Carrier Oil

Buriti Oil

INCI: Mauritia Flexuosa Fruit Oil

Deep orange-red Amazonian fruit oil. One of the highest natural beta-carotene loads of any plant oil — used for sun-damage repair and mature-skin formulas.

Usage rate 1-10%
Phase Oil phase
Solubility Oil-soluble

Overview

Buriti oil is cold-pressed from the pulp of the buriti palm fruit, native to the Amazon basin and the cerrado of Brazil. The colour is striking — deep orange-red, almost rust — because of one of the highest natural beta-carotene concentrations of any plant oil (often quoted at 1,500-2,500 mg/kg of pro-vitamin A carotenoids, roughly 5-10× the concentration in carrot seed oil).

It has been used by indigenous Amazonian communities for centuries on sun-exposed skin, burns, and hair.

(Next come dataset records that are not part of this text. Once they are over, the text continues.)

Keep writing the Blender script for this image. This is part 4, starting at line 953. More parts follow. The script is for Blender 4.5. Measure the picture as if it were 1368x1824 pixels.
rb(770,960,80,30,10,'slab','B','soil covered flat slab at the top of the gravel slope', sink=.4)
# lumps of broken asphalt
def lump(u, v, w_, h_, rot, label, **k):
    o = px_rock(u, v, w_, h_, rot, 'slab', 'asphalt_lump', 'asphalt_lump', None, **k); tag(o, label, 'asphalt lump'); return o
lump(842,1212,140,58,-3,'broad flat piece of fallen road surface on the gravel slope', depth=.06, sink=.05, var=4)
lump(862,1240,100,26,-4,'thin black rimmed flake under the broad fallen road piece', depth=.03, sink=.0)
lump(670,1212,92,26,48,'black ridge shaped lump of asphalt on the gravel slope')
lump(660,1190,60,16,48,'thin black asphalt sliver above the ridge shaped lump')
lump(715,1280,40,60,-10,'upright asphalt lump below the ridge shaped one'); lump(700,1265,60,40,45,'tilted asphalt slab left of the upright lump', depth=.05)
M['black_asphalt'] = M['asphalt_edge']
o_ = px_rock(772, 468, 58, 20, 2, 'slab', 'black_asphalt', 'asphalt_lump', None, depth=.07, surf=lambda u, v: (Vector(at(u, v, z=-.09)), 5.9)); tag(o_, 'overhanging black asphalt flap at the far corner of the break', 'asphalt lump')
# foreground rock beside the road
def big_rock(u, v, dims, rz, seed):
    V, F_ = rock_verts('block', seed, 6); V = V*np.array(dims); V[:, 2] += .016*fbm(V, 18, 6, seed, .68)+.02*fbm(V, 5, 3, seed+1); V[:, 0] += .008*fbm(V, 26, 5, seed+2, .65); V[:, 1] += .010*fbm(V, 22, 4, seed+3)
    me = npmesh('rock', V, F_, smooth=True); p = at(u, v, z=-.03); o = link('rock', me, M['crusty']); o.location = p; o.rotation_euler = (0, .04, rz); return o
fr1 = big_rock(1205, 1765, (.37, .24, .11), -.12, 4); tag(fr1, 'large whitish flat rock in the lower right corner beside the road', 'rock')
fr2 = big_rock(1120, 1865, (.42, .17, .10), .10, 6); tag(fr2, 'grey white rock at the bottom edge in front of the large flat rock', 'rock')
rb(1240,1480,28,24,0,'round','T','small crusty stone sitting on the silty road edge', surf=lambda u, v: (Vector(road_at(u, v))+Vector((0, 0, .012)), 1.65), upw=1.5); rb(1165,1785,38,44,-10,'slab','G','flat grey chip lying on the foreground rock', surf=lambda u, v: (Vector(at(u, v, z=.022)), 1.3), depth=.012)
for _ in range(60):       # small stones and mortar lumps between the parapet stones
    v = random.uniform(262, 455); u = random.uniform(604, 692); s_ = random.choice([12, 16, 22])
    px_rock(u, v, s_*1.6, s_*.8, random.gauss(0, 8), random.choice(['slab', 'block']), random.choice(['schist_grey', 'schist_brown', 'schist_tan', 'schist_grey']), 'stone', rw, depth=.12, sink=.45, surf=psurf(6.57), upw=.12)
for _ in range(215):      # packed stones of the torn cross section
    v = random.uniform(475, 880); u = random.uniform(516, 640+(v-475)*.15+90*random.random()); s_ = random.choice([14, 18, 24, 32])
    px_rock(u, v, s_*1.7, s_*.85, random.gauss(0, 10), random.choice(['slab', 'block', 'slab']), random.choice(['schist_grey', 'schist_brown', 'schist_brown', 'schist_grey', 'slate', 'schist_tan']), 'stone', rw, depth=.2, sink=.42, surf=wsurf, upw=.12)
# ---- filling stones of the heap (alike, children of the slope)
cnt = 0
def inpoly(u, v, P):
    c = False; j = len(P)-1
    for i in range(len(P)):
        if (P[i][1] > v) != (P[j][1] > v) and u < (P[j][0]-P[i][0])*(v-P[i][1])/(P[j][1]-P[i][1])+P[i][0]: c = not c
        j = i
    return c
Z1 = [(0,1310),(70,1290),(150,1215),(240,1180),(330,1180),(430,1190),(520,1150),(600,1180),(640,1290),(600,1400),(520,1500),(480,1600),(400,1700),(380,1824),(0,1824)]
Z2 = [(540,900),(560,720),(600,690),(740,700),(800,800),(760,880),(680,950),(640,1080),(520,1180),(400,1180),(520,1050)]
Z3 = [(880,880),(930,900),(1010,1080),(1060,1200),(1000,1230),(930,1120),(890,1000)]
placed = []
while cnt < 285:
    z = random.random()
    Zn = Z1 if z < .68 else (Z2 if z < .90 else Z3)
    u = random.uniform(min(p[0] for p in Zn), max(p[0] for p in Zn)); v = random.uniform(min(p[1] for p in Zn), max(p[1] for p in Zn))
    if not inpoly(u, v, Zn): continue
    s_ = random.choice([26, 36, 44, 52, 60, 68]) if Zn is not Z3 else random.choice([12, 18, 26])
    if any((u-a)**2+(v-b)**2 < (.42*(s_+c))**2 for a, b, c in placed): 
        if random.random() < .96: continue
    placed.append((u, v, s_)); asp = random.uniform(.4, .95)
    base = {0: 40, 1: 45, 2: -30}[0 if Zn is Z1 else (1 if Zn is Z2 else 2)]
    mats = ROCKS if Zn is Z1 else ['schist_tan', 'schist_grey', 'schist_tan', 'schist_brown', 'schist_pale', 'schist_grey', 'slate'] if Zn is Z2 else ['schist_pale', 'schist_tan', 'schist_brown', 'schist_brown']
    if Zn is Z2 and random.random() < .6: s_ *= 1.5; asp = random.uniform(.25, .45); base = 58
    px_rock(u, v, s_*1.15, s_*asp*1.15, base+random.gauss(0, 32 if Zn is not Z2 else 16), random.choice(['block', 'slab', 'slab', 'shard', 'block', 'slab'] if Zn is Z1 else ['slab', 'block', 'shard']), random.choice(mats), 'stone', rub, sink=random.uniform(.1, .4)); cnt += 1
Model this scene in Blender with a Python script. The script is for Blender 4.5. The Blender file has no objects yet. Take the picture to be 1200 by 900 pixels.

Modern cosmetic interest is mostly around photo-damage repair and post-sun comfort: the high carotenoid load offers some natural UV absorption in the visible-light range and acts as a free-radical quencher, while the oleic-dominant fatty acid profile (around 70-78% oleic) provides classic emollient comfort.

The pigment is intense enough that buriti will stain. Use it at low percentages, or accept the warm orange tint as part of the product character (it works in body oils, after-sun balms, and rich face oils for mature or sun-damaged skin).

Shelf life is around 12 months stored cool and dark — shorter than other high-oleic oils because the carotenoids themselves degrade with light exposure.

What it does in a formula

The fatty acid profile sits around 70-78% oleic, 17-19% palmitic, 2-3% linoleic, plus the carotenoid fraction. The skin feel is rich and slightly draggy — more like avocado than marula. The pro-vitamin A carotenoids convert slowly to retinol-active compounds and contribute mild antioxidant and skin-tone-evening effects over time.

In sun-care and after-sun formulas, buriti is often paired with a true SPF sunscreen for visible-light photo-protection (visible light, not UVB, is what carotenoids absorb). It does not replace sunscreen, but it does provide a complementary antioxidant defence.

How to use

Add to the oil phase. Heat-and-hold to 70 C is fine, but for premium products add in the cool-down (below 40 C) to preserve carotenoids and colour intensity.

Usage rates by product type:

  • Face oils for mature/sun-damaged skin: 2-10%
  • Body oils and after-sun balms: 1-5%
  • Lip oils and balms: 1-3% (for warm colour + carotenoid load)
  • Anhydrous cleansing balms: 1-5%
  • Hair oils and serums: 1-3%

Pair with vitamin E (0.5%) to protect both the buriti and the rest of the oil phase from oxidation.

Best for / Worst for

Best for: mature, sun-exposed, dry, and post-sun skin; warm-toned face oils; after-sun balms; lip products where a natural orange tint is welcome; hair products for dry, sun-damaged ends.

Worst for: white or pale-cream formulas (will stain anything light); fast-absorbing daytime emulsions where you don’t want a heavy feel; oily and acne-prone skin (too rich); products where colour is meant to come from a specific dye or mica.

Common pitfalls

Staining. Buriti at 5%+ will turn a cream noticeably orange. It will also temporarily stain skin and fabric. Always test in your full formula first, and never use it in a leave-on white product.

Treating it as sunscreen. Buriti’s carotenoid load helps with antioxidant defence and may absorb some visible blue light, but it does not block UVB and it is not an SPF. Always pair with a tested broad-spectrum sunscreen for sun protection claims.

Cooking the carotenoids. Heating buriti above 70 C, or holding it at heat for long periods, degrades the colour and the bioactivity. Add cool-down or use the lowest-heat process you can.

Light exposure in clear bottles. Carotenoids photo-degrade. Package buriti products in amber, opaque, or aluminium containers — clear glass will dim the colour and reduce the bioactivity within weeks.

Substitutes

  • Sea buckthorn oil — similar deep colour, high carotenoid + tocopherol load, distinct fatty acid profile (high palmitoleic).
  • Carrot seed oil (cold-pressed tissue oil) — much lower carotenoids but similar warm tone, easier to source.
  • Rosehip oil — fellow Amazonian/South-American oil for mature skin, very different chemistry (high linoleic + alpha-linolenic).
  • Tamanu oil — different bioactivity, similar “skin-repair” positioning.